みなさん、掃除機はどのメーカーかお使いですか? やはり、「吸引力の変わらない」ですか? あるいは、ロボット掃除機かもしれませんね。
世の中、便利が追求され、我が手我が身の代わりをしてくれるマシーンがどんどん開発されています。それはそれで、一つの「方向性」ではあるのですが……。

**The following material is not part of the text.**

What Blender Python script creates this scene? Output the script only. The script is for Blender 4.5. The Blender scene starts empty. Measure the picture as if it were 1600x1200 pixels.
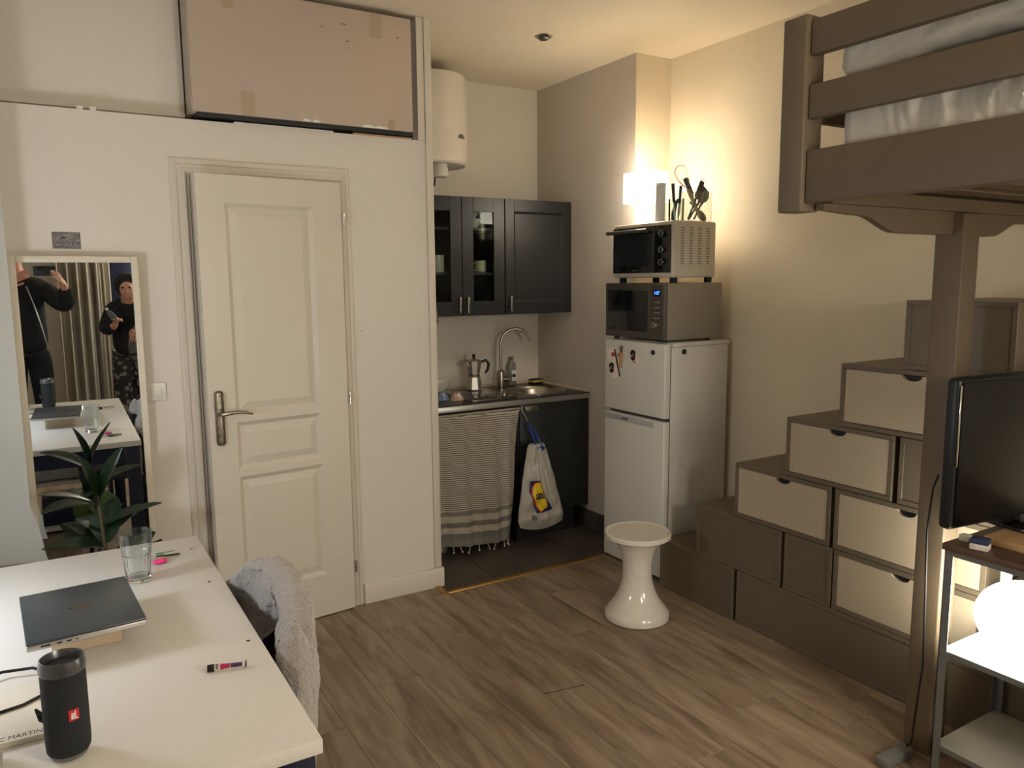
import bpy, bmesh, math, random
from mathutils import Vector, Matrix, noise
random.seed(7)
PI = math.pi
S = bpy.context.scene
COL = S.collection

# ---------------------------------------------------------------- camera
cam_d = bpy.data.cameras.new('camera'); cam = bpy.data.objects.new('camera', cam_d); COL.objects.link(cam)
yaw, pit, rol = math.radians(31.088), math.radians(7.672), math.radians(-.4847)
fw = Vector((math.sin(yaw)*math.cos(pit), math.cos(yaw)*math.cos(pit), -math.sin(pit)))
rt = Vector((math.cos(yaw), -math.sin(yaw), 0)); up = rt.cross(fw)
rt2 = math.cos(rol)*rt + math.sin(rol)*up; up2 = -math.sin(rol)*rt + math.cos(rol)*up
cam.matrix_world = Matrix(((rt2.x, up2.x, -fw.x, 0), (rt2.y, up2.y, -fw.y, 0), (rt2.z, up2.z, -fw.z, 1.57), (0, 0, 0, 1)))
cam_d.sensor_fit = 'HORIZONTAL'; cam_d.sensor_width = 36; cam_d.lens = 1209.8/1600*36
cam_d.clip_start = .02; cam_d.clip_end = 50
S.camera = cam
# ---------------------------------------------------------------- world, exposure, light levels
W = bpy.data.worlds.new('world'); S.world = W; W.use_nodes = True
W.node_tree.nodes['Background'].inputs[0].default_value = (.02, .025, .04, 1)
W.node_tree.nodes['Background'].inputs[1].default_value = .5
S.view_settings.view_transform = 'Standard'; S.view_settings.look = 'None'
S.view_settings.exposure = 0.0; S.view_settings.gamma = 1; S.view_settings.use_curve_mapping = False
GLOBE_L = 44; SHADE_L = 18; BULB_W = 2.2; DESK_L = 54; ROOM_W = 42.0
CEIL = 2.79; WX = 3.13; WY = 3.49; KX = 2.875; KY = 4.42; CY = 3.43; PX = 1.66

# ---------------------------------------------------------------- materials
def lin(c):
    return tuple((v/255/12.92 if v/255 <= .04045 else ((v/255+.055)/1.055)**2.4) for v in c) + (1,)
MATS = {}
def mat(name, c, rough=.6, metal=0, bump=0, bscale=40, var=0, vscale=6, spec=.5, coat=0, stretch=None, trans=0, ior=1.45, emit=0, rnd=0, sheen=0, sub=0, alpha=1):
    if name in MATS: return MATS[name]
    m = bpy.data.materials.new(name); m.use_nodes = True; nt = m.node_tree; N = nt.nodes; L = nt.links
    b = N['Principled BSDF']; c = lin(c)
    b.inputs['Base Color'].default_value = c; b.inputs['Roughness'].default_value = rough; b.inputs['Metallic'].default_value = metal
    b.inputs['Specular IOR Level'].default_value = spec; b.inputs['Coat Weight'].default_value = coat; b.inputs['Coat Roughness'].default_value = .08
    b.inputs['Transmission Weight'].default_value = trans; b.inputs['IOR'].default_value = ior; b.inputs['Alpha'].default_value = alpha
    if sheen: b.inputs['Sheen Weight'].default_value = sheen
    if sub: b.inputs['Subsurface Weight'].default_value = sub
    if emit:
        b.inputs['Emission Color'].default_value = c; b.inputs['Emission Strength'].default_value = emit
    tc = N.new('ShaderNodeTexCoord'); mp = N.new('ShaderNodeMapping'); L.new(tc.outputs['Object'], mp.inputs[0])
    if stretch: mp.inputs['Scale'].default_value = stretch
    if bump:
        n = N.new('ShaderNodeTexNoise'); n.inputs['Scale'].default_value = bscale; n.inputs['Detail'].default_value = 5
        L.new(mp.outputs[0], n.inputs[0]); bp = N.new('ShaderNodeBump'); bp.inputs['Strength'].default_value = bump; bp.inputs['Distance'].default_value = .01
        L.new(n.outputs[0], bp.inputs['Height']); L.new(bp.outputs[0], b.inputs['Normal'])
    if var or rnd:
        n = N.new('ShaderNodeTexNoise'); n.inputs['Scale'].default_value = vscale; n.inputs['Detail'].default_value = 6; L.new(mp.outputs[0], n.inputs[0])
        r = N.new('ShaderNodeMapRange'); r.inputs[1].default_value = .3; r.inputs[2].default_value = .7; r.inputs[3].default_value = 1-var; r.inputs[4].default_value = 1+var
        L.new(n.outputs[0], r.inputs[0]); hs = N.new('ShaderNodeHueSaturation'); hs.inputs['Color'].default_value = c
        last = r.outputs[0]
        if rnd:
            oi = N.new('ShaderNodeObjectInfo'); r2 = N.new('ShaderNodeMapRange'); r2.inputs[3].default_value = 1-rnd; r2.inputs[4].default_value = 1+rnd
            L.new(oi.outputs['Random'], r2.inputs[0]); mu = N.new('ShaderNodeMath'); mu.operation = 'MULTIPLY'
            L.new(last, mu.inputs[0]); L.new(r2.outputs[0], mu.inputs[1]); last = mu.outputs[0]
        L.new(last, hs.inputs['Value']); L.new(hs.outputs[0], b.inputs['Base Color'])
    MATS[name] = m; return m

wallm = mat('painted_wall', (222, 216, 205), .75, bump=.12, bscale=60, var=.015, vscale=2)
warmwall = mat('beige_wall', (222, 209, 184), .7, bump=.15, bscale=70, var=.02, vscale=3)
greywall = mat('grey_wall', (208, 198, 186), .6, bump=.12, bscale=70, var=.02, vscale=3)
ceilm = mat('ceiling_paint', (230, 218, 196), .8, bump=.1, bscale=30, var=.02, vscale=2)
doorm = mat('door_paint', (216, 209, 194), .4, bump=.05, bscale=25)
trimm = mat('trim_paint', (214, 206, 192), .45)
navy = mat('navy_paint', (24, 32, 56), .5)
tablew = mat('white_laminate', (226, 223, 217), .32, var=.01)
taupe = mat('taupe_lacquer', (104, 93, 78), .42, bump=.03, bscale=80, var=.02)
taupebed = mat('taupe_bed_lacquer', (106, 92, 74), .5, bump=.05, bscale=60, var=.03, vscale=5)
taupedk = mat('taupe_edge', (112, 98, 80), .4)
drawerm = mat('greige_front', (180, 166, 144), .5, var=.01)
blackc = mat('black_cabinet', (40, 42, 43), .36, bump=.03, bscale=50)
blackin = mat('cabinet_inside', (70, 72, 68), .6)
worktop = mat('black_worktop', (34, 34, 35), .3, var=.1, vscale=60)
steel = mat('brushed_steel', (172, 166, 156), .28, 1, bump=.02, bscale=200)
steeld = mat('grey_steel', (112, 108, 103), .4, .8)
chrome = mat('chrome', (190, 188, 182), .15, 1)
alu = mat('aluminium', (190, 188, 184), .35, .9)
oldnickel = mat('worn_nickel', (150, 144, 128), .35, .9, var=.3, vscale=60)
blackp = mat('black_plastic', (20, 22, 24), .45)
blackg = mat('black_gloss', (10, 11, 12), .08, coat=.6)
darkglass = mat('dark_oven_glass', (16, 20, 26), .07, coat=.5)
whitep = mat('white_plastic', (226, 222, 212), .3)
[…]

しかし、もっとも美容につながり、もっともお金のかからない掃除の仕方があります。
いやはや……すでにヒント過剰で申し訳ないですね。
もちろん、「自分の身体」です。
雑巾がけ。
僧堂にも、もちろん機械はあります。例えば、冷蔵庫。さすがに冷蔵庫がない修行場は、私は知りません(寡聞ゆえにかもしれませんが)。あるいは、電灯。あるいは電話。それでも、いわゆる「家電三種の神器」のうち、テレビはまずありません。

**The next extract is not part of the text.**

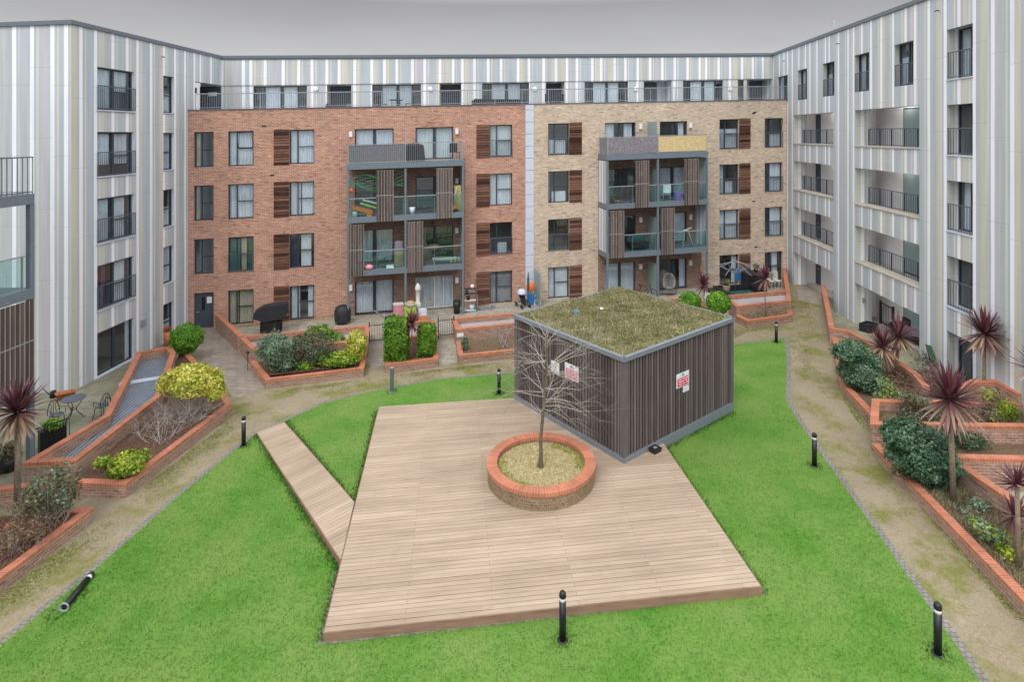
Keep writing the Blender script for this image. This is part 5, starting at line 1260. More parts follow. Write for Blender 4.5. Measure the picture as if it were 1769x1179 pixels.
for i in range(30):
    a = random.random() * 6.28; twigs(mb, b + Vector((random.uniform(-.8, .7), random.uniform(-.5, .6), -.03)), Vector((math.cos(a) * .6, math.sin(a) * .5, 1)).normalized(), random.uniform(.3, .5), .009, 2, .8, 0)
mb.build('bare_branches', M['twig'], t)
# shrubs of the long planter
b = B_(478, 640, .3); Y = b.y; g_ = 'mixed shrubs in the long planter'
shrub('silver_shrub', 'grey-green shrub at the left end of the long planter', [blob_at(476, 602, Y, 33, 27, .7), blob_at(488, 626, Y, 28, 16, .5)], M['leaf_silver'], .042, 7500, b, group=g_, shell=.55, lump=.35)
b = B_(545, 632, .3); Y = b.y
shrub('brown_shrub', 'brownish shrub in the middle of the long planter', [blob_at(545, 606, Y, 40, 30, .7), blob_at(520, 600, Y, 20, 22, .5)], M['leaf_brown'], .045, 4600, b, mat2=M['leaf_dark'], frac2=.35, group=g_, shell=.5)
b = B_(552, 600, .34); shrub('lime_shrub', 'fresh green shrub at the back of the long planter', [blob_at(552, 577, b.y, 26, 15, .5), blob_at(580, 588, b.y, 16, 12, .4)], M['leaf_lime'], .05, 2200, b, mat2=M['leaf_brown'], frac2=.3, group=g_)
b = B_(615, 625, .3); shrub('golden_shrub', 'bright yellow shrub at the right end of the long planter', [blob_at(616, 596, b.y, 17, 26, .5), blob_at(604, 618, b.y, 24, 13, .4)], M['leaf_yellow'], .055, 3000, b, mat2=M['leaf_yg'], frac2=.45, group=g_)
b = B_(570, 636, .3); shrub('low_golden_shrub', 'low yellow-green leaves along the front wall of the long planter', [blob_at(582, 621, b.y, 38, 12, .4), blob_at(527, 633, b.y, 18, 8, .3)], M['leaf_yg'], .05, 2600, b, mat2=M['leaf_hedge'], frac2=.5, group=g_)
b = B_(500, 588, TH - .3)
t = thing('bare_shrub', 'leafless reddish twigs behind the mixed shrubs, below the patio window', 'shrub', b); mb = MB()
for i in range(22): twigs(mb, b + Vector((random.uniform(-1.2, 2.4), random.uniform(-.2, .7), 0)), Vector((random.uniform(-.4, .4), random.uniform(-.3, .3), 1)).normalized(), random.uniform(.3, .5), .01, 2, .8, 0)
mb.build('twigs', M['leaf_rust'], t)
# right-hand shrubs
b = B_(1485, 672, .3); Y = b.y; g_ = 'evergreen shrubs right of the path'
shrub('evergreen_shrub', 'rounded grey-green evergreen shrub by the kink in the right-hand path', [blob_at(1487, 642, Y, 35, 38, .8), blob_at(1462, 610, Y, 22, 16, .5)], M['leaf_dark'], .045, 9500, b, mat2=M['leaf_silver'], frac2=.3, group=g_, shell=.62)
b = B_(1475, 612, .32); shrub('lime_shrub', 'pale green bush just behind the grey-green evergreen by the parapet', [blob_at(1478, 602, b.y, 28, 14, .6)], M['leaf_silver'], .05, 1500, b, mat2=M['leaf_lime'], frac2=.45, group=g_)
b = B_(1590, 832, .26); Y = b.y
shrub('evergreen_shrub', 'largest dark evergreen shrub, left of the tallest dracaena trunk', [blob_at(1592, 785, Y, 56, 48, .85), blob_at(1556, 752, Y, 30, 26, .5), blob_at(1618, 812, Y, 30, 26, .5)], M['leaf_dark'], .042, 15000, b, mat2=M['leaf_silver'], frac2=.16, group=g_, shell=.62)
def climber(lb, blobs, m1, m2, n, base, f2=.4): shrub('climber', lb, blobs, m1, .036, int(n * 1.3), base, mat2=m2, frac2=f2, shell=.3, group='climbing plants over the stepped planter', lump=.35)
b = B_(1540, 700, .5); climber('loose pale green climber over the left end of the cross wall, above the largest evergreen', [blob_at(1534, 690, b.y, 26, 28, .3), blob_at(1552, 722, b.y, 34, 20, .3), blob_at(1530, 668, b.y, 16, 14, .3)], M['leaf_silver'], M['leaf_yg'], 2400, b)
b = B_(1610, 722, .5); climber('brown and green climber behind the tallest dracaena', [blob_at(1604, 716, b.y, 54, 20, .4), blob_at(1580, 690, b.y, 26, 12, .4)], M['leaf_brown'], M['leaf_silver'], 3000, b)
b = B_(1740, 722, .5); climber('bright green leafy climber on the right, over the cross wall', [blob_at(1735, 708, b.y, 24, 17, .4)], M['leaf_lime'], M['leaf_yg'], 1300, b)
b = B_(1712, 730, .5); climber('thin mixed green climber trailing over the lower cross wall', [blob_at(1706, 720, b.y, 30, 22, .4), blob_at(1690, 742, b.y, 26, 12, .3), blob_at(1712, 686, b.y, 20, 16, .3)], M['leaf_brown'], M['leaf_yg'], 1300, b)
b = B_(1680, 775, .26); climber('dark leafy growth in the shade under the lower cross wall', [blob_at(1676, 762, b.y, 36, 16, .4), blob_at(1650, 752, b.y, 20, 16, .3)], M['leaf_dark'], M['leaf_brown'], 1300, b)
b = B_(1640, 662, .3); shrub('dried_fern', 'mass of rust-brown dried fern behind the tallest dracaena', [blob_at(1640, 668, b.y, 70, 16, 1.0), blob_at(1600, 655, b.y, 44, 16, .8)], M['leaf_rust'], .04, 3600, b, mat2=M['leaf_brown'], frac2=.3, shell=.2, cat='fern')
b = B_(1640, 630, .3); shrub('dried_fern', 'brown-green shrub behind the parapet, in front of the lowest right-hand window', [blob_at(1622, 627, b.y, 42, 16, .7), blob_at(1668, 640, b.y, 24, 16, .5)], M['leaf_brown'], .045, 2200, b, mat2=M['leaf_silver'], frac2=.3, shell=.3, cat='fern')
b = B_(1560, 660, .3); shrub('dried_fern', 'dry red-brown bracken round the foot of the twin dracaenas', [blob_at(1565, 662, b.y, 38, 22, .8), blob_at(1590, 690, b.y - 1, 30, 12, .5)], M['leaf_rust'], .04, 2200, b, mat2=M['leaf_brown'], frac2=.4, shell=.2, cat='fern')
b = B_(1720, 940, .26); shrub('low_bush', 'low patchy green bush beside the nearest stretch of orange coping', [blob_at(1712, 924, b.y, 26, 12, .3), blob_at(1690, 905, b.y, 18, 8, .3)], M['leaf_silver'], .04, 750, b, mat2=M['leaf_yg'], frac2=.35, shell=.3)
b = B_(1745, 965, .26); shrub('low_bush', 'small lime green bush at the foot of the nearest right-hand dracaena', [blob_at(1738, 955, b.y, 16, 12, .25)], M['leaf_yg'], .04, 420, b, mat2=M['leaf_lime'], frac2=.4, shell=.3)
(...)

私たちの家に当たり前のようにあるものによって、私たちの生活がラクになったのは確かでしょうが、美がラクして手に入れられないのは、みなさんご承知の通り。
そこで、僧堂の生活からヒントをもらいましょう。
そのヒントの一つが雑巾がけです。
「雑巾がけは全身運動です。昨今の若者は、畳の拭き方など知らないでしょう。雑巾の適当な洗い方や絞り方も知らないため、力を余計にかけてしまいます。だから、大変な作業になってメンドクサクなるのでしょうね。しかし、適正なやり方であれば、ちょうどいい運動になるんです。三日坊主にもならないでしょう」
畳の拭き方は、畳の目に沿って固く絞った雑巾で。
雑巾を握り込んで絞るなんて、とんでもない。順手と順手で絞る横絞りでも、無駄な力がかかってしまいます。順手と逆手で絞る縦絞りが、正解ですね。
雑巾がけは一挙三得。
「雑巾がけは全身運動です。それによって、身体はリフレッシュします。また、雑巾掛けをすることで、常に部屋を整えておこうという意識がもてます。無駄なものを置いていたら、時間も労力を余分にかかりますから。そして、家具や廊下や畳の痛みにも気づきますので、物持ちもよくなります。生活自体がシンプルで美しいものになります。こうして、私たちの心も清められていくのです」
部屋や家具を雑巾で拭いてみましょう。それを続けることで、「身体」「生活」「心」が美しくなっていく……。一挙両得どころではありませんね。
さて、みなさん。今度の週末は、できるところを雑巾掛けしてみませんか?
ちなみに、雑巾掛けを怠らずに続けると、雑巾すら汚れることがなくなるそうですよ。